_Direction_. Each line below should be reproduced without any alteration.
• • •
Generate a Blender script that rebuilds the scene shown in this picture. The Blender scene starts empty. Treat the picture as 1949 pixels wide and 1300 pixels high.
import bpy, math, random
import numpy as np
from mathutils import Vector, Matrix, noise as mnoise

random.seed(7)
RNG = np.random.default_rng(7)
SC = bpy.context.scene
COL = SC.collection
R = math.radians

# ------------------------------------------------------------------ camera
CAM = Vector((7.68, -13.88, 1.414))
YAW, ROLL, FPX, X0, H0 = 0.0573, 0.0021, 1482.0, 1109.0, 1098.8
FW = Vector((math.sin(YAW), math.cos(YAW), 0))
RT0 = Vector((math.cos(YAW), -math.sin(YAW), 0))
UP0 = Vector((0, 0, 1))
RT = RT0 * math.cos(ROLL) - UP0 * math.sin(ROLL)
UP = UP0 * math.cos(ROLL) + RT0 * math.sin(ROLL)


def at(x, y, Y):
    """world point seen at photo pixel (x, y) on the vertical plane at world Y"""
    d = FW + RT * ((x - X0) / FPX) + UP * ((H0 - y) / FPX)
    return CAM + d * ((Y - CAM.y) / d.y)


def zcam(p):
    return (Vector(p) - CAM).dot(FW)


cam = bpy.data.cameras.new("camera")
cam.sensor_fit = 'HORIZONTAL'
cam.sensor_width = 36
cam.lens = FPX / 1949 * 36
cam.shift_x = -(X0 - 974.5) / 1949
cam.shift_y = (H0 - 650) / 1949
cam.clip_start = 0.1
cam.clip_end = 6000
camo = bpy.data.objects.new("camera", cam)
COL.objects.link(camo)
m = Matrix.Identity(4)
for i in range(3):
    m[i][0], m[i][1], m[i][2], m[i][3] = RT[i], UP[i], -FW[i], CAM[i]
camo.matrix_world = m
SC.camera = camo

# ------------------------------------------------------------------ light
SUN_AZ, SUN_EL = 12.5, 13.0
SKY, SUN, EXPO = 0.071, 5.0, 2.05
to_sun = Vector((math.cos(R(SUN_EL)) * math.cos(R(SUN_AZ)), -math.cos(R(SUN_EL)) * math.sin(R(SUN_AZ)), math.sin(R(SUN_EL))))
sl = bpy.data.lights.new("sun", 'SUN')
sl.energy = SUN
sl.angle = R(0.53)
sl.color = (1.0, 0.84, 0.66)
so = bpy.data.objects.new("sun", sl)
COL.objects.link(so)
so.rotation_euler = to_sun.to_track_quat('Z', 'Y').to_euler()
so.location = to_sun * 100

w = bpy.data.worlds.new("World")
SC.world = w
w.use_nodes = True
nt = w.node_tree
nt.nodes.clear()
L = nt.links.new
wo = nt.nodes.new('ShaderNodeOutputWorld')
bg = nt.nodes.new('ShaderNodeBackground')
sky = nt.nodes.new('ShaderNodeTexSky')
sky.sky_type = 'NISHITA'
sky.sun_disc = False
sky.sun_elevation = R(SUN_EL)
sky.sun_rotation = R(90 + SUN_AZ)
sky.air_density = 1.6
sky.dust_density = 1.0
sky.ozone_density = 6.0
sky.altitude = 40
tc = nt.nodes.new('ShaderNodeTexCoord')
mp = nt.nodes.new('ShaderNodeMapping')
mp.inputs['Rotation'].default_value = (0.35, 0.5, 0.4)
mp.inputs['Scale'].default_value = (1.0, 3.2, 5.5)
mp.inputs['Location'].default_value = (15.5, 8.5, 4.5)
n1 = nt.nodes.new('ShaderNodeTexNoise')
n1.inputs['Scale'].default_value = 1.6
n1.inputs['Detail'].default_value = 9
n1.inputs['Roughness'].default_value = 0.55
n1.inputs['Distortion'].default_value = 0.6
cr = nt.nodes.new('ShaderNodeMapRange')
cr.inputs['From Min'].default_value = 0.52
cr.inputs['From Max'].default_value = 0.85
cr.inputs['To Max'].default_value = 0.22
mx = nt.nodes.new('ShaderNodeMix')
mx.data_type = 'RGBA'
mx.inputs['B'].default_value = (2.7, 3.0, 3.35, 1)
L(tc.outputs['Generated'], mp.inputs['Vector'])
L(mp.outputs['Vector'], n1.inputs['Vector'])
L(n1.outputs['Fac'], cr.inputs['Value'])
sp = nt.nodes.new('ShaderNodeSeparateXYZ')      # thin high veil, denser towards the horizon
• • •
_Result of the task_.
Generate a Blender script that rebuilds the scene shown in this picture. The Blender scene starts empty. Treat the picture as 1949 pixels wide and 1300 pixels high.
import bpy, math, random
import numpy as np
from mathutils import Vector, Matrix, noise as mnoise

random.seed(7)
RNG = np.random.default_rng(7)
SC = bpy.context.scene
COL = SC.collection
R = math.radians

# ------------------------------------------------------------------ camera
CAM = Vector((7.68, -13.88, 1.414))
YAW, ROLL, FPX, X0, H0 = 0.0573, 0.0021, 1482.0, 1109.0, 1098.8
FW = Vector((math.sin(YAW), math.cos(YAW), 0))
RT0 = Vector((math.cos(YAW), -math.sin(YAW), 0))
UP0 = Vector((0, 0, 1))
RT = RT0 * math.cos(ROLL) - UP0 * math.sin(ROLL)
UP = UP0 * math.cos(ROLL) + RT0 * math.sin(ROLL)


def at(x, y, Y):
    """world point seen at photo pixel (x, y) on the vertical plane at world Y"""
    d = FW + RT * ((x - X0) / FPX) + UP * ((H0 - y) / FPX)
    return CAM + d * ((Y - CAM.y) / d.y)


def zcam(p):
    return (Vector(p) - CAM).dot(FW)


cam = bpy.data.cameras.new("camera")
cam.sensor_fit = 'HORIZONTAL'
cam.sensor_width = 36
cam.lens = FPX / 1949 * 36
cam.shift_x = -(X0 - 974.5) / 1949
cam.shift_y = (H0 - 650) / 1949
cam.clip_start = 0.1
cam.clip_end = 6000
camo = bpy.data.objects.new("camera", cam)
COL.objects.link(camo)
m = Matrix.Identity(4)
for i in range(3):
    m[i][0], m[i][1], m[i][2], m[i][3] = RT[i], UP[i], -FW[i], CAM[i]
camo.matrix_world = m
SC.camera = camo

# ------------------------------------------------------------------ light
SUN_AZ, SUN_EL = 12.5, 13.0
SKY, SUN, EXPO = 0.071, 5.0, 2.05
to_sun = Vector((math.cos(R(SUN_EL)) * math.cos(R(SUN_AZ)), -math.cos(R(SUN_EL)) * math.sin(R(SUN_AZ)), math.sin(R(SUN_EL))))
sl = bpy.data.lights.new("sun", 'SUN')
sl.energy = SUN
sl.angle = R(0.53)
sl.color = (1.0, 0.84, 0.66)
so = bpy.data.objects.new("sun", sl)
COL.objects.link(so)
so.rotation_euler = to_sun.to_track_quat('Z', 'Y').to_euler()
so.location = to_sun * 100

w = bpy.data.worlds.new("World")
SC.world = w
w.use_nodes = True
nt = w.node_tree
nt.nodes.clear()
L = nt.links.new
wo = nt.nodes.new('ShaderNodeOutputWorld')
bg = nt.nodes.new('ShaderNodeBackground')
sky = nt.nodes.new('ShaderNodeTexSky')
sky.sky_type = 'NISHITA'
sky.sun_disc = False
sky.sun_elevation = R(SUN_EL)
sky.sun_rotation = R(90 + SUN_AZ)
sky.air_density = 1.6
sky.dust_density = 1.0
sky.ozone_density = 6.0
sky.altitude = 40
tc = nt.nodes.new('ShaderNodeTexCoord')
mp = nt.nodes.new('ShaderNodeMapping')
mp.inputs['Rotation'].default_value = (0.35, 0.5, 0.4)
mp.inputs['Scale'].default_value = (1.0, 3.2, 5.5)
mp.inputs['Location'].default_value = (15.5, 8.5, 4.5)
n1 = nt.nodes.new('ShaderNodeTexNoise')
n1.inputs['Scale'].default_value = 1.6
n1.inputs['Detail'].default_value = 9
n1.inputs['Roughness'].default_value = 0.55
n1.inputs['Distortion'].default_value = 0.6
cr = nt.nodes.new('ShaderNodeMapRange')
cr.inputs['From Min'].default_value = 0.52
cr.inputs['From Max'].default_value = 0.85
cr.inputs['To Max'].default_value = 0.22
mx = nt.nodes.new('ShaderNodeMix')
mx.data_type = 'RGBA'
mx.inputs['B'].default_value = (2.7, 3.0, 3.35, 1)
L(tc.outputs['Generated'], mp.inputs['Vector'])
L(mp.outputs['Vector'], n1.inputs['Vector'])
L(n1.outputs['Fac'], cr.inputs['Value'])
sp = nt.nodes.new('ShaderNodeSeparateXYZ')      # thin high veil, denser towards the horizon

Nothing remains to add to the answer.